Summer please end soon


So I am off today and completely wiped out after working seven days straight. With the olympics going on I was drafted to pick up a couple night editing shifts which can be taxing when there is a lot going on. I shouldn't complain too much, Chris Detrick, a friend and fellow SL Tribune photographer has been in China working non-stop covering the games pulling 20 hour days. But during this last week I was in Huntington on the year anniversary of the Crandall Canyon mine disaster, on Thursday I found myself trying to get access to a very un-mudslidish mudslide, Friday I covered a horrible murder scene, Saturday I covered a fatal scooter accident that resulted in a 13-year-old being killed before he got a chance to really enjoy life and now ... I am just tired of summer and praying for snow. 
Actually, the more I watch the summer games, the more I really miss winter. I have never been a fan of summer since I can remember. To me summer has always been associated with being uncomfortably hot and sweaty while being weighed down by a sense of tension. 
But winter has meant crispness and a sense of calm in even the most unruly of storms. The sting of wind driven snow crystals on my face and the bite of a nasal freezing blast of cold dry air is what I dream about. 
In my protest of summer today I decided to look through my archive of images I shot this year and I came across the image of a hiker in the snow I shot late in the afternoon of May 1, 2008 at the top of Big Cottonwood Canyon near Brighton Ski Resort.
 I was sent out to cover a late season storm that dumped more than a foot in a couple hours.
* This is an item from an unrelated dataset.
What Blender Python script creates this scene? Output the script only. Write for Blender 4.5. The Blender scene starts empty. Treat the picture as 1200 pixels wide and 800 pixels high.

I really liked this scene because of how simple it is. A man hiking through freshly fallen snow to get some late season turns in before the onset of a dreaded summer. It's funny, since I got a late start on this story I spent hours looking for people still out in the mountains when I knew I missed most of them in the morning. I shot this frame early, but didn't realize it worked until much later after several hours in vain of searching for the story telling image. But I already had it. We ended up running it big on the front page and I felt good about it in the end. 
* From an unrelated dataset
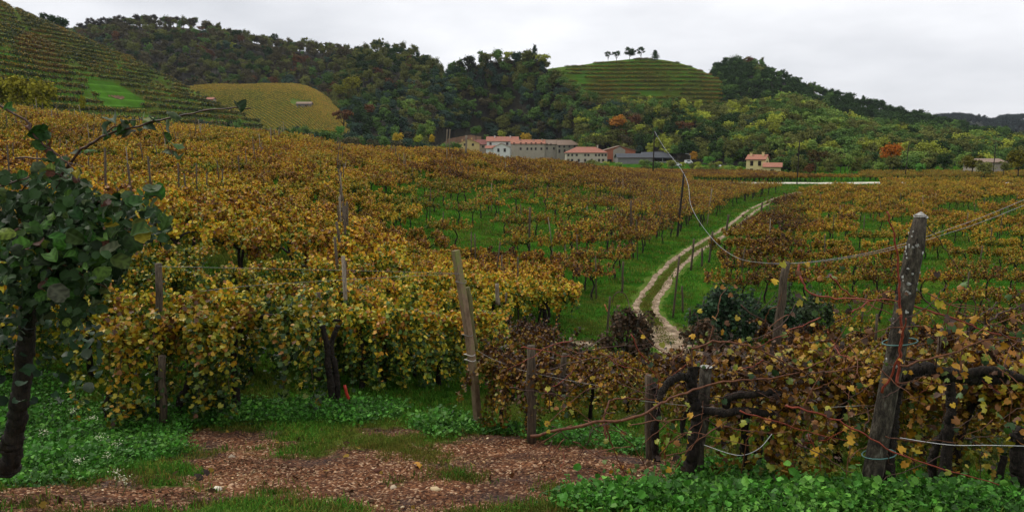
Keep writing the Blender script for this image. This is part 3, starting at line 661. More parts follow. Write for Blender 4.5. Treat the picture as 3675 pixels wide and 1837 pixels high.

You can have your summer of flip flops, BBQs, bikinis, concerts and social events. I want deep snow, my snowboard, cobalt blue skies and stillness.   

1st post ... and a safe rainbow


So this is my first post. Welcome to my blog. I hope you will find it worth your while as it develops.
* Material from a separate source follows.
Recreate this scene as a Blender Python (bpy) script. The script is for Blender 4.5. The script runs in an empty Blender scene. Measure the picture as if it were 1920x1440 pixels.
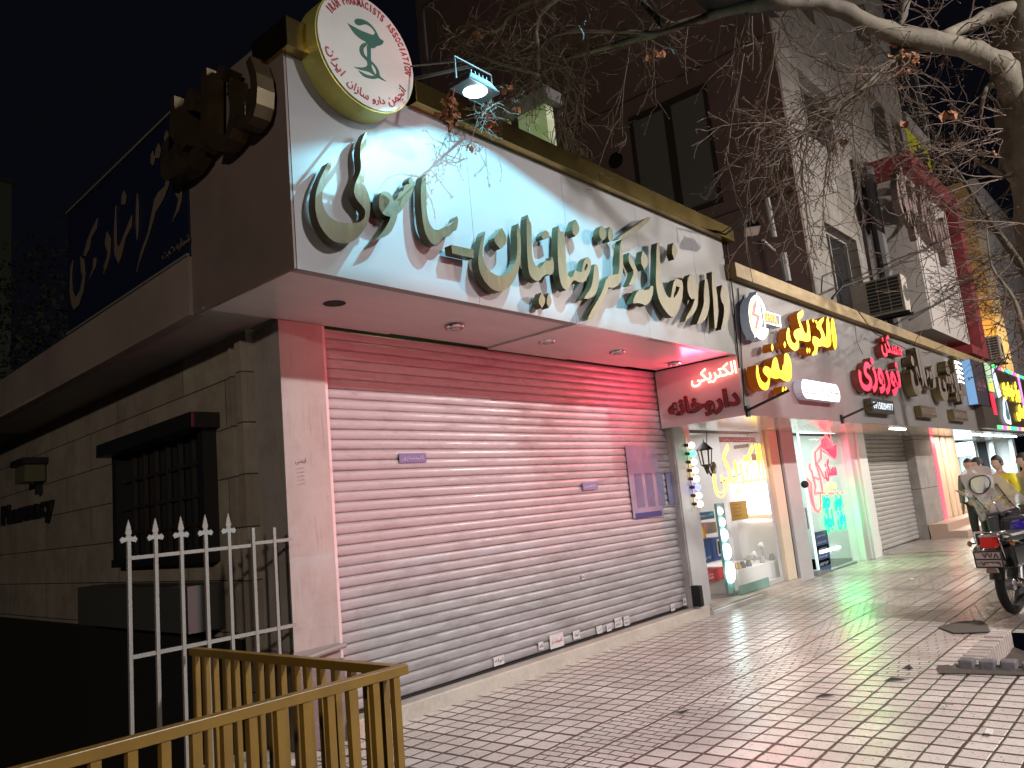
import bpy, bmesh, math, random
from mathutils import Vector, Matrix, geometry, noise
R=math.radians; rnd=random.Random(7)
sc=bpy.context.scene; COL=sc.collection
# ------------------------------------------------------------------ camera
CR=Vector((0.65476662,-0.74986289,-0.09479617)); CU=Vector((-0.05876791,-0.17554797,0.98271524)); CF=Vector((0.75354297,0.63787817,0.15901083)); FP=1476.715
CP=Vector((0,0,1.6))
cam=bpy.data.cameras.new('camera'); co=bpy.data.objects.new('camera',cam); COL.objects.link(co)
m=Matrix((CR,CU,-CF)).transposed().to_4x4(); m.translation=CP; co.matrix_world=m
cam.sensor_width=36; cam.lens=36*FP/1920; cam.clip_start=.05; cam.clip_end=600; sc.camera=co
# ------------------------------------------------------------------ world and view
w=bpy.data.worlds.new('World'); sc.world=w; w.use_nodes=True
bg=w.node_tree.nodes['Background']; bg.inputs[0].default_value=(.55,.6,1,1); bg.inputs[1].default_value=.0032
sc.view_settings.view_transform='Standard'; sc.view_settings.look='None'; sc.view_settings.exposure=.28; sc.view_settings.gamma=1
sc.cycles.use_denoising=True; sc.cycles.max_bounces=6; sc.cycles.diffuse_bounces=3; sc.cycles.glossy_bounces=3; sc.cycles.transmission_bounces=4
sc.cycles.transparent_max_bounces=12; sc.cycles.caustics_reflective=False; sc.cycles.caustics_refractive=False; sc.cycles.sample_clamp_indirect=4
# ------------------------------------------------------------------ street lights, most of them added off view
LIGHTS=[]
def lamp(name,typ,loc,energy,col,aim=None,parent=None,**k):
    L=bpy.data.lights.new(name,typ); L.energy=energy; L.color=col
    for a,b in k.items(): setattr(L,a,b)
    o=bpy.data.objects.new(name,L); COL.objects.link(o); o.location=loc
    if aim is not None: o.rotation_euler=(Vector(aim)-Vector(loc)).to_track_quat('-Z','Y').to_euler()
    LIGHTS.append((o,parent)); return o
LAMP_STREET=lamp('unseen_lamp_light','SPOT',(5.6,-5.4,7.4),6500,(1,.95,.95),aim=(8.0,2.2,0),spot_size=R(104),spot_blend=.9,shadow_soft_size=.22)
LAMP_FILL=lamp('unseen_lamp_light','SPOT',(19,-5.6,7.6),5200,(1,.90,.80),aim=(18.5,3,0),spot_size=R(140),spot_blend=.6,shadow_soft_size=.16)  # added lamp brightening the far pavement and fronts
LAMP_RED=lamp('added_red_light','SPOT',(7.5,-12.5,1.2),7000,(1,.07,.11),aim=(6.6,5.3,2.0),spot_size=R(50),spot_blend=.3,shadow_soft_size=.008)  # added red spot standing in for an unseen red source
LAMP_FAR=lamp('unseen_lamp_light','POINT',(31,-5.6,8.6),3200,(1,.88,.78),shadow_soft_size=.2)  # added lamp brightening the upper facades from the right
LAMP_LEFT=lamp('unseen_lamp_light','POINT',(-11,-7,5.6),2700,(1,.84,.68),shadow_soft_size=.3)  # added dim lamp lifting the dark left-facing walls
LAMP_SIGN=lamp('added_sign_light','SPOT',(5.3,2.4,6.2),1750,(.25,.78,1.0),aim=(5.2,4.17,3.6),spot_size=R(92),spot_blend=.6,shadow_soft_size=.008)  # added lamp above the view, evening the light on the sign

# ------------------------------------------------------------------ helpers
def ray(x,y): return CF+CR*((x-960)/FP)-CU*((y-720)/FP)
def at(x,y,p=(0,4.17,0),n=(0,1,0)):
    d=ray(x,y); p=Vector(p); n=Vector(n); return CP+d*((p-CP).dot(n)/d.dot(n))
def aY(x,y,Y): return at(x,y,(0,Y,0),(0,1,0))
def aX(x,y,X): return at(x,y,(X,0,0),(1,0,0))
def aZ(x,y,Z): return at(x,y,(0,0,Z),(0,0,1))
def aD(x,y,d): return CP+ray(x,y).normalized()*d
ORG={}
def props(o,label=None,cat=None,group=None,kind=None):
    if label: o['label']=label
    if cat: o['category']=cat
    if group: o['group']=group
    if kind: o['kind']=kind
    return o
def T(name,label,cat,loc=(0,0,0),group=None,rz=0):
    o=bpy.data.objects.new(name,None); COL.objects.link(o); o.location=loc; o.rotation_euler=(0,0,rz); o.empty_display_size=.1
    ORG[o.name]=Vector(loc); return props(o,label,cat,group)
class M:
    def __init__(s): s.v=[]; s.f=[]
    def add(s,vs,fs):
        b=len(s.v); s.v+=[Vector(v) for v in vs]; s.f+=[[b+i for i in f] for f in fs]; return s
    def box(s,a,b):
        x0,y0,z0=a; x1,y1,z1=b
        return s.add([(x0,y0,z0),(x1,y0,z0),(x1,y1,z0),(x0,y1,z0),(x0,y0,z1),(x1,y0,z1),(x1,y1,z1),(x0,y1,z1)],[(0,3,2,1),(4,5,6,7),(0,1,5,4),(1,2,6,5),(2,3,7,6),(3,0,4,7)])
    def hexa(s,p): return s.add(p,[(0,3,2,1),(4,5,6,7),(0,1,5,4),(1,2,6,5),(2,3,7,6),(3,0,4,7)])
    def quad(s,a,b,c,d): return s.add([a,b,c,d],[(0,1,2,3)])
    def slab(s,pts,d,hole=None):
        """flat outline (3-D points, coplanar) pushed along vector d"""
        d=Vector(d); pts=[Vector(p) for p in pts]; loops=[pts]+([[Vector(q) for q in h] for h in hole] if hole else [])
        allp=[p for l in loops for p in l]; n=len(allp); tri=geometry.tessellate_polygon(loops)
        b=len(s.v); s.v+=allp+[p+d for p in allp]
        for t in tri: s.f.append([b+i for i in t]); s.f.append([b+n+i for i in reversed(t)])
        k=0
        for l in loops:
            for i in range(len(l)):
                j=(i+1)%len(l); s.f.append([b+k+i,b+k+j,b+n+k+j,b+n+k+i])
            k+=len(l)
        return s
    def tube(s,pts,r,n=6,cap=True):
        pts=[Vector(p) for p in pts]; m=len(pts); rs=r if isinstance(r,(list,tuple)) else [r]*m
        b=len(s.v); t0=(pts[1]-pts[0]).normalized(); u=t0.orthogonal().normalized()
        for i,p in enumerate(pts):
            t=(pts[min(i+1,m-1)]-pts[max(i-1,0)])
            if t.length<1e-9: t=t0
            t.normalize(); u=(u-t*u.dot(t))
            if u.length<1e-6: u=t.orthogonal()
            u.normalize(); v=t.cross(u)
            for k in range(n):
                a=2*math.pi*k/n; s.v.append(p+(u*math.cos(a)+v*math.sin(a))*rs[i])
        for i in range(m-1):
            for k in range(n):
                q=(k+1)%n; s.f.append([b+i*n+k,b+i*n+q,b+(i+1)*n+q,b+(i+1)*n+k])
        if cap: s.f.append([b+k for k in range(n)][::-1]); s.f.append([b+(m-1)*n+k for k in range(n)])
        return s
    def lathe(s,c,prof,n=16,axis=(0,0,1)):
        c=Vector(c); ax=Vector(axis).normalized(); u=ax.orthogonal().normalized(); v=ax.cross(u); b=len(s.v)
        for r,h in prof:
            for k in range(n):
                a=2*math.pi*k/n; s.v.append(c+ax*h+(u*math.cos(a)+v*math.sin(a))*max(r,1e-4))
        for i in range(len(prof)-1):
            for k in range(n):
                q=(k+1)%n; s.f.append([b+i*n+k,b+i*n+q,b+(i+1)*n+q,b+(i+1)*n+k])
        return s
    def ball(s,c,r,n=10,sq=(1,1,1)):
        c=Vector(c); b=len(s.v); h=n//2
        for i in range(h+1):
            th=math.pi*i/h
            for k in range(n):
                a=2*math.pi*k/n; s.v.append(c+Vector((r*sq[0]*math.sin(th)*math.cos(a),r*sq[1]*math.sin(th)*math.sin(a),r*sq[2]*math.cos(th))))
        for i in range(h):
            for k in range(n):
                q=(k+1)%n; s.f.append([b+i*n+k,b+(i+1)*n+k,b+(i+1)*n+q,b+i*n+q])
        return s
    def build(s,name,mat,parent=None,smooth=False,bevel=0,label=None,cat=None,group=None,kind=None,local=False,loc=None):
        org=Vector((0,0,0))
        if parent is not None: org=ORG[parent.name]
        elif loc is not None: org=Vector(loc)
        elif s.v:
            org=Vector(((min(v.x for v in s.v)+max(v.x for v in s.v))/2,(min(v.y for v in s.v)+max(v.y for v in s.v))/2,min(v.z for v in s.v)))
        me=bpy.data.meshes.new(name); off=Vector((0,0,0)) if local else org
        me.from_pydata([v-off for v in s.v],[],s.f); me.validate()
        bm=bmesh.new(); bm.from_mesh(me); bmesh.ops.remove_doubles(bm,verts=bm.verts,dist=1e-5) if smooth else None
        bmesh.ops.recalc_face_normals(bm,faces=bm.faces); bm.to_mesh(me); bm.free()
        if smooth:
            for p in me.polygons: p.use_smooth=True
        for mm in (mat if isinstance(mat,list) else [mat]): me.materials.append(mm)
        o=bpy.data.objects.new(name,me); COL.objects.link(o)
        if parent is not None: o.parent=parent; ORG[o.name]=org
        else: o.location=org; ORG[o.name]=org
        if bevel:
            b=o.modifiers.new('b','BEVEL'); b.width=bevel; b.segments=2; b.limit_method='ANGLE'
        return props(o,label,cat,group,kind)
MATS={}
def mat(name,col,rough=.6,metal=0,emit=None,es=0,bump=None,var=None,streak=None,spec=.5,alpha=1,trans=0,coat=0):
    """bump=(scale,strength); var=(scale,amount,colour2[,stretch]) blotches of a second colour"""
    if name in MATS: return MATS[name]
    m=bpy.data.materials.new(name); m.use_nodes=True; N=m.node_tree.nodes; L=m.node_tree.links; P=N['Principled BSDF']
    P.inputs['Base Color'].default_value=(*col,1); P.inputs['Roughness'].default_value=rough; P.inputs['Metallic'].default_value=metal
    P.inputs['Specular IOR Level'].default_value=spec; P.inputs['Alpha'].default_value=alpha; P.inputs['Transmission Weight'].default_value=trans; P.inputs['Coat Weight'].default_value=coat
    if emit: P.inputs['Emission Color'].default_value=(*emit,1); P.inputs['Emission Strength'].default_value=es
    tc=N.new('ShaderNodeTexCoord')
    prev=None
    for vv in ([var] if var and not isinstance(var,list) else (var or [])):
        mp=N.new('ShaderNodeMapping'); L.new(tc.outputs['Object'],mp.inputs[0])
        if len(vv)>3: mp.inputs['Scale'].default_value=vv[3]
        t=N.new('ShaderNodeTexNoise'); t.inputs['Scale'].default_value=vv[0]; t.inputs['Detail'].default_value=8; t.inputs['Roughness'].default_value=.65; L.new(mp.outputs[0],t.inputs['Vector'])
        rp=N.new('ShaderNodeValToRGB'); lo=vv[4] if len(vv)>4 else .42; rp.color_ramp.elements[0].position=lo; rp.color_ramp.elements[1].position=min(1,lo+.28)
        rp.color_ramp.elements[1].color=(vv[1],)*3+(1,)
        L.new(t.outputs['Fac'],rp.inputs[0]); mx=N.new('ShaderNodeMix'); mx.data_type='RGBA'
        L.new(rp.outputs[0],mx.inputs['Factor'])
        if prev: L.new(prev,mx.inputs['A'])
        else: mx.inputs['A'].default_value=(*col,1)
        mx.inputs['B'].default_value=(*vv[2],1); prev=mx.outputs['Result']
    if prev: L.new(prev,P.inputs['Base Color'])
    if bump:
        t=N.new('ShaderNodeTexNoise'); t.inputs['Scale'].default_value=bump[0]; t.inputs['Detail'].default_value=6; L.new(tc.outputs['Object'],t.inputs['Vector'])
        b=N.new('ShaderNodeBump'); b.inputs['Strength'].default_value=bump[1]; b.inputs['Distance'].default_value=.01; L.new(t.outputs['Fac'],b.inputs['Height']); L.new(b.outputs[0],P.inputs['Normal'])
    MATS[name]=m; return m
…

I am a photojournalist for The Salt Lake Tribune in Salt Lake City, Utah, and I have started this blog to share some of the sights and sounds that come with that experience.
I am also planning to include more than what I witness in the course of my job. Maybe this will get me off my ass to actually start shooting for myself again. Something I have rarely done in years.
A rainbow - something I pass by all the time without even thinking twice about. They happen all the time, right?
Recently I was traveling back to Salt Lake City through Utah County after covering a mudslide that closed Highway 6 near Price. As I exited Spanish Fork Canyon I caught a bright hue out of the corner of my eye to north. At first I didn't thing much of it but the more I drove closer to getting onto the interstate I thought about the scene taking place next to me. Still hesitant, I kept looking out the window trying to find a major flaw in the design of the bow that would give me an excuse not to pull over and shoot it. The more I looked and drifted in and out of my lane, I couldn't come up with a reason not to shoot it. So just before I was about to merge onto the interstate I flipped a U-turn in afternoon traffic and raced to find a good angle to shoot it from.
All of sudden I was racing through side streets towards Springville looking for a clean background and a view without power lines.
Something I was so ready to pass up had just become a purpose.
I finally found myself walking through a horse pasture that was surrounded by homes. I shot a few frames, enjoyed the sight and walked away having shot something for myself. Yeah, a rainbow. It's a start.